Natalie is a teacher and holds an MA in English Education and is in progress on her PhD in psychology.

Learning through real-world experiences with others allows students to grow and understand things more easily. In this lesson, we'll examine constructivism in depth, including social learning, the zone of proximal development, and project-based learning.

Constructivism

Susan doesn't understand physics. It just seems so difficult to her, with all the variables and calculations. The more her teacher goes on and on about how to calculate this or figure out that, the less Susan understands, and the more frustrated she gets.

Constructivism is a philosophy of education that says that people construct knowledge through their experiences and interactions with the world. Essentially, it says that people learn through experience, not through hearing someone give a lecture. For example, Susan doesn't really understand physics when her teacher tries to explain it. But if she was faced with a physics problem in her everyday life (say, trying to figure out how hard to push on the gas pedal to get her car to accelerate up a steep hill), she might understand it better.

Because constructivism points out that experiential learning is more powerful than lectures and worksheets, a related view is that by directing their own learning process, students will understand concepts better than if they were just handed the right way to do things.

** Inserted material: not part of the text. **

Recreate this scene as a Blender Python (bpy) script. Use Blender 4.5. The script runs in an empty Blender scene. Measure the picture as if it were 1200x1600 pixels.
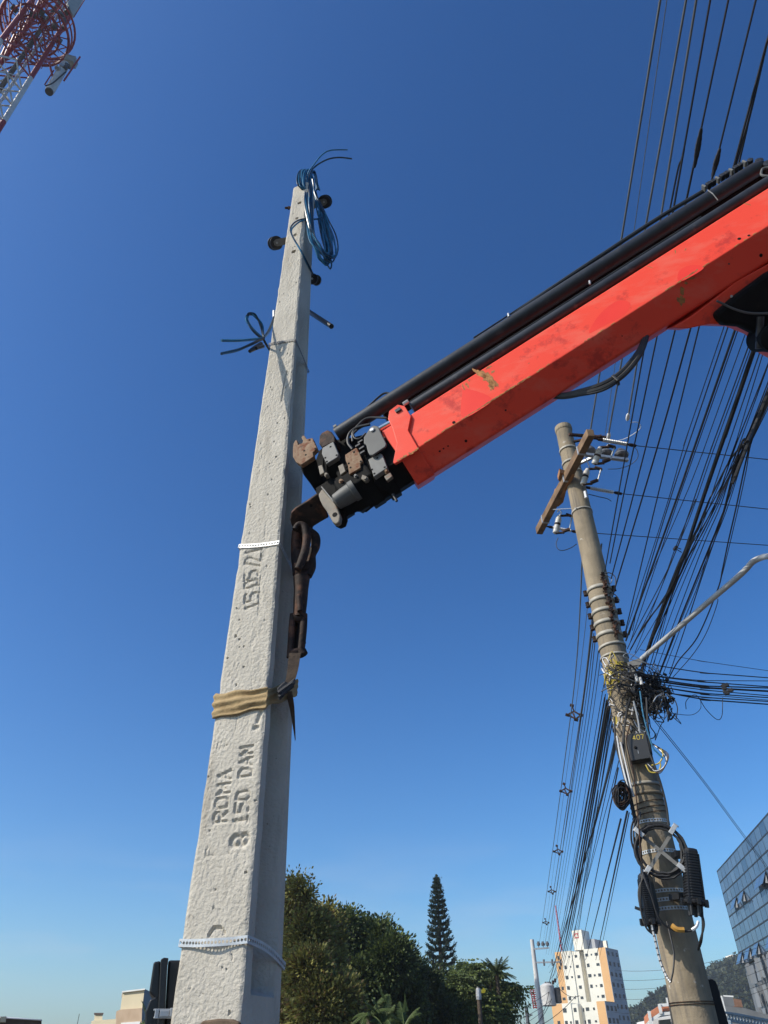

In other words, her teacher can give Susan formulas all she wants; Susan will never understand them as completely as she would if she were given the problem and had to come up with the formula herself.

Let's look at how constructivism relates to social learning and how it can be used in the classroom through project-based learning.

Social Learning

Remember that constructivism says that people learn through their experiences and interactions with the world around them. And the world around us is filled with other people, so you probably won't be very surprised to find out that constructivism is closely linked to learning through interactions with other people, or social learning.

Take Susan, for example. She can read a textbook on her own, but it doesn't really sink in. But when she's with others, she can ask questions, brainstorm ideas, and flesh out her thoughts until she really understands something.